The selection of skiing in
this country is quite astounding. Though it is debatable that Japan has the
highest number of resorts in the world (if a ski area has lifts owned by 4
different companies, it counts as four resorts by Japanese ski census, one
by most others), it is certainly close to the top in raw numbers of resorts.

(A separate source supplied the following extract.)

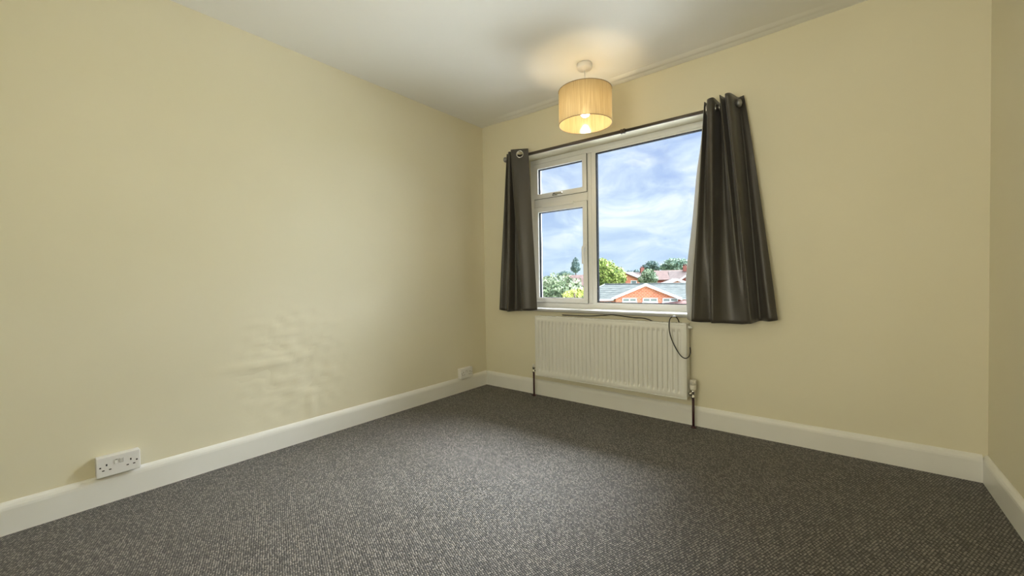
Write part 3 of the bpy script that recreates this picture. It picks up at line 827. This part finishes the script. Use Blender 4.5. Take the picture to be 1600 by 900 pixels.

It also is undeniably the possessor of the most ski lifts of any country in
the world. Of course the country is the size of California, and 90%
mountainous, so there are lots of places to put them. A few ski lifts can
even be found in the southern
regions of Kyushu and Shikoku.
The quality and selection of
skiing in Japan is something that I have learned more and more about, much
to my surprise and pleasure, the longer I have stayed here. I still have yet
to leave my local region to pursue my ski adventures (I have rarely left it
,period, in my 2-plus years here!). I have had a ton of fun, found some
great quality skiing, and have also found a great way to practice my
Japanese language acquisition, and a great way of interacting with the local
population. My skiing, with the addition of carving skis and a ton of powder
and off-piste skiing, has gone to a new level. What does the rest of Japan
have in store for me on skis? Names
like "Niseko", "Furano" "Kiroro", "Naeba", "Shiga Kogen",
"Hunter Mountain", "Goryuu Toomi" and "Owani", names that meant little or
nothing to me two years ago, now are presented to me in near-mythical
proportions through the grapevine and media sources. I somehow think the
three year limit to my current job will not be enough, and I will need more
time to explore the mountains of this country. Whatever it is I have to do
back in my home country, it can wait.